お通夜会議でよくある「何か意見あればお願いします」や「感想でもなんでもどうぞ」は、問いかけとしては広すぎるため、参加者からすると「どこから考え始めていいのかわからない」ことに加え、一見どんな意見も許容しているように見えて、参加者心理では回答のガイドラインがないために「この内容を答えてしまっていいのか?」という不安が生まれてしまいます。

各テクニックの詳細は本書を参照していただくとして、自分がいいなと思ったのが「アウトプットの形式に制約をつける」テクニックです。この方法では、「〇〇するための 3 つの条件は?」「〇〇を起承転結で表すと?」といった具合にアウトプットの形式に制約がかかっています。 お通夜会議では Input のフェーズで話している内容が絞られておらず、自由に発散しているため議論が収束しにくいです。そのため、いくつかの発散が行われたタイミングで「この中から 1 つだけ対応すると考えた時、どれを選びますか?」と問いかけを行うと、参加者の思考の足がかりになり、議論が進みやすくなるのではないかと思いました。
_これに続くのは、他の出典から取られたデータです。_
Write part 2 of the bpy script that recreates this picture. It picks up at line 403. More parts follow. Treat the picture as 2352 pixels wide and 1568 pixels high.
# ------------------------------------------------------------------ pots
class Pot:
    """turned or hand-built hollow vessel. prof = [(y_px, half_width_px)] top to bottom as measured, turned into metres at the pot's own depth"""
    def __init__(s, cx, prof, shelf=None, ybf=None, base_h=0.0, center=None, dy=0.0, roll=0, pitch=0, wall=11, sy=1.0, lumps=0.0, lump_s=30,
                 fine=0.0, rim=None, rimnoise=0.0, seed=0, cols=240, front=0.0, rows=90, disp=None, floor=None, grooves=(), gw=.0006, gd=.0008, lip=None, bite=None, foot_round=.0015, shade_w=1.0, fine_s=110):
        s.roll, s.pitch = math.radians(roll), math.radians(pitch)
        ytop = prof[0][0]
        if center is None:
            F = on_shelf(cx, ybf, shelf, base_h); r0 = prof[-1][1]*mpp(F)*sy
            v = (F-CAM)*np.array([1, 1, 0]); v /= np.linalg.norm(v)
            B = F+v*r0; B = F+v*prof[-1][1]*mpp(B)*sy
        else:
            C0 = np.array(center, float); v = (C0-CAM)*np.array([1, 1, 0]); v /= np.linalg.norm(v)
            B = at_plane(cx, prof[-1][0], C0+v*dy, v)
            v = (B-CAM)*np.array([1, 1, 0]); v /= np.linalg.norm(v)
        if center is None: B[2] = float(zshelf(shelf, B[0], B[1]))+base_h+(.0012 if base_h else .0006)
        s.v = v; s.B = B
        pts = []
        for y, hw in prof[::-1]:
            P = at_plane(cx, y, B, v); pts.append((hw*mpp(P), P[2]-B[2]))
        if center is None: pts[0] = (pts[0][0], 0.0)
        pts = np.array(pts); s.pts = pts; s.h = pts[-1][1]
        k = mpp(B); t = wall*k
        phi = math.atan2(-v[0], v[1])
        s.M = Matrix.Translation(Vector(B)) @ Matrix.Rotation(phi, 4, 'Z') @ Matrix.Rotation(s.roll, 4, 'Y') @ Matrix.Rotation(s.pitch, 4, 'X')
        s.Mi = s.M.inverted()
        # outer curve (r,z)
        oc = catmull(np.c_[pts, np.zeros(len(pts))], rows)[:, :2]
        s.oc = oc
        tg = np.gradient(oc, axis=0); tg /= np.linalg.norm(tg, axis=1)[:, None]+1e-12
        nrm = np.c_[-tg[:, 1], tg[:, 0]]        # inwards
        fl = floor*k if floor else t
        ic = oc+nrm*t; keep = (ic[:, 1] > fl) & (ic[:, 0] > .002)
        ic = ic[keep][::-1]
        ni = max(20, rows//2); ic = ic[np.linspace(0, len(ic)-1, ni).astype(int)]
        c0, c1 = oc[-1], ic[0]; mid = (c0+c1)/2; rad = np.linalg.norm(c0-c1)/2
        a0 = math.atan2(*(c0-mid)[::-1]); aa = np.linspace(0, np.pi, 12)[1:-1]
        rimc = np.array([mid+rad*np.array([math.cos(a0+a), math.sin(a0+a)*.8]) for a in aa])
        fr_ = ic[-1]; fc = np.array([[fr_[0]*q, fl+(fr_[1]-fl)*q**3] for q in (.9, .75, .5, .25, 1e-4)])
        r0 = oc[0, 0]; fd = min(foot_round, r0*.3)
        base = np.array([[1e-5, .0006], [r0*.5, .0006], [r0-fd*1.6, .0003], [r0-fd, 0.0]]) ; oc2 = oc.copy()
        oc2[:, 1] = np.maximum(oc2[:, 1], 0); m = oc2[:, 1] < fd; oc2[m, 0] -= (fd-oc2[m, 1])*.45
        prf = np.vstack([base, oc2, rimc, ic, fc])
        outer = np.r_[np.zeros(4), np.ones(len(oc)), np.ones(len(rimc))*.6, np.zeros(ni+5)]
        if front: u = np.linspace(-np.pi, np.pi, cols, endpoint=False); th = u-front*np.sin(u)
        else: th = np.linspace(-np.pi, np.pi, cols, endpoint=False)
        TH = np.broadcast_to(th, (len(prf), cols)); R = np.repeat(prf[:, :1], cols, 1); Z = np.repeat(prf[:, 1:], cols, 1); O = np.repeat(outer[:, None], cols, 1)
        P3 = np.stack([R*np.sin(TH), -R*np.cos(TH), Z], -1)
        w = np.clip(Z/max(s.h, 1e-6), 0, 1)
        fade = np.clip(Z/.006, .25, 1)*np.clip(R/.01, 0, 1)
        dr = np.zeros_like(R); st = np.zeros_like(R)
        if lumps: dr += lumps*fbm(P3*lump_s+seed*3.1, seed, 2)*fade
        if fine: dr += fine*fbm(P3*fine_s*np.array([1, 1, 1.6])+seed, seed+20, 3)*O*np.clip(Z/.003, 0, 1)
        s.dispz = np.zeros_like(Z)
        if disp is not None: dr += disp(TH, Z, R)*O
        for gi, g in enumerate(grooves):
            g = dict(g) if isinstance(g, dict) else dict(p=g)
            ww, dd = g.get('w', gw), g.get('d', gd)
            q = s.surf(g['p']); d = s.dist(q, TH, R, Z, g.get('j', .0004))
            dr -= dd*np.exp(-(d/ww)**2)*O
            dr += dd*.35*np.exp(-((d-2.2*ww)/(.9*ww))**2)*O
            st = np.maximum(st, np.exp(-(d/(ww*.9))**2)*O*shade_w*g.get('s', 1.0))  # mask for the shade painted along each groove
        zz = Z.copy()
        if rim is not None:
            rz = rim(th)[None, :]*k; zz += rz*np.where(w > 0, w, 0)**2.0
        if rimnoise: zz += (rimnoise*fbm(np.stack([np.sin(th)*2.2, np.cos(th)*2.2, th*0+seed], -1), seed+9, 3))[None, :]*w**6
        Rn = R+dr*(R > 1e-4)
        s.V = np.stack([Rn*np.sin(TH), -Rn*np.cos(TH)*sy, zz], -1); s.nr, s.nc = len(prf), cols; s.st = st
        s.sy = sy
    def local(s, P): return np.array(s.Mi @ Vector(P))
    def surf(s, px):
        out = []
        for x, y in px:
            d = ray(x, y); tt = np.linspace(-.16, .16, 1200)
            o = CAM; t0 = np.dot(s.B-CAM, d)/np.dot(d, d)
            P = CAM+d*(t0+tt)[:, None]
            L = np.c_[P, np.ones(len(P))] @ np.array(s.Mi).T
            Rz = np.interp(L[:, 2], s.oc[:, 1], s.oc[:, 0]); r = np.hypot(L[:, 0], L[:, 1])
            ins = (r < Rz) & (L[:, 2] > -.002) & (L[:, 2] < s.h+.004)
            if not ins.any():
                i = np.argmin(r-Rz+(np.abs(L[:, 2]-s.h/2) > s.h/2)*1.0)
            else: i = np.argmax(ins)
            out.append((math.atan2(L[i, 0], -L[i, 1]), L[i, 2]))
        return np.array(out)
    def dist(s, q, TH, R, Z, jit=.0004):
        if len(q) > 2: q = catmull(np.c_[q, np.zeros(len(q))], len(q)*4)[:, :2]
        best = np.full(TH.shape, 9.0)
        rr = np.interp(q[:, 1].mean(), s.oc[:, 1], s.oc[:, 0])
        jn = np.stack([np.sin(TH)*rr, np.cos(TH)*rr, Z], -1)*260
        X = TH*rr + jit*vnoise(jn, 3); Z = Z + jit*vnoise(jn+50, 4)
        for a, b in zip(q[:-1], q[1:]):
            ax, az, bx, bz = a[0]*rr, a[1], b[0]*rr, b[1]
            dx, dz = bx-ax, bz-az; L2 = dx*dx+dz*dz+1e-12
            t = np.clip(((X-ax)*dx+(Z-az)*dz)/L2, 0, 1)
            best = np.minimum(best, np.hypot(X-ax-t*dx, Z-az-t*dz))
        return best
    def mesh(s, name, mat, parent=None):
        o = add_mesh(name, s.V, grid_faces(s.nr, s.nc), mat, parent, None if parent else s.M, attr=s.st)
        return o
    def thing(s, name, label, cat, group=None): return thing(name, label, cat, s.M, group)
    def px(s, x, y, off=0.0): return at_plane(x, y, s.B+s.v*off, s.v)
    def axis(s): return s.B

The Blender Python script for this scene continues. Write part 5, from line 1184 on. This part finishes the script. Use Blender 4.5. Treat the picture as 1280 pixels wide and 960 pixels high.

2

感想

本書を読むまでは、お通夜会議に陥った際に、出口までの順路がぐにゃぐにゃになってしまって、着地できるかどうかは運任せでした。

最近では少しずつちいかわ状態に陥った際にもリカバリがわかってきて、「今はインプット・アウトプットどちらに当てるべき時間か」「場に投げられている問いは広いか?広いならどう制約をつけたせそうか?」といったことを考えながら発言したりしています3。 これは別に自分がファシリテーターではなくても有効な考え方で、自分が一参加者の場合もお通夜会議になりそうだったら、今回挙げたようなポイントで出口を探っています。 ファシリテーターはあまり余裕がないので、共通認識として本書の考え方が通っていると、全体の議論の質も上がりそうです。

色々試しつつ、少し成果を出しつつもありますが、まだまだ課題も色々あります。

  • ファシリテーターとしての帽子と開発者としての帽子を同時に被るのは大変
    • 基本的に「この問いが広いのか、狭いのか」「全体の熱量はどのくらいか」といった観点は、議論から一歩引いた姿勢になる。
    • 日常に湧き起こるミーティングのほとんどは自身も当事者であり、それだけがうまくできていればいいわけではない(本質は課題を解くこと)。
    • 別の誰かがコントロールしてくれている、誰かが意識しなくても自然とうまく進んでいるときであれば、当事者としてのアクセルを全開にするような切替が求められそうだけど、難しい。
  • ファシリテーターは黒子だけど、うまく解決できることが楽しくなってくると黒子ではなくなる
    • この手法で楽しくなっちゃっているレベルはまだまだなんだろうなという気持ち
    • エンジニアの麻疹のように、まずはガッチリ使い込んで、その後に自分なりの解釈を加えていきたい
  • いつも成功するわけではない
    • いろいろ試している感覚として、お通夜になったときにそこに再度アクセルをかけるのは 8 割 5 分くらいの成功できていますが、それ以降確実に収束の方向性へ迎えるかは正直運なので、確度をあげたい

というわけでもう少し意識的に続けてもっと良くできるように頑張ってみたいと思います。

Footnotes

  1. 別名ちいかわ会議

  2. ちょくちょく仕事でもこの質問を投げる機会があるんですが、聞く時には脳内で BUMP OF CHICKEN の「ダイヤモンド」が流れています(サビの歌詞参照)。

  3. しかしこれが周囲から見て機能しているかはまた別問題である。。。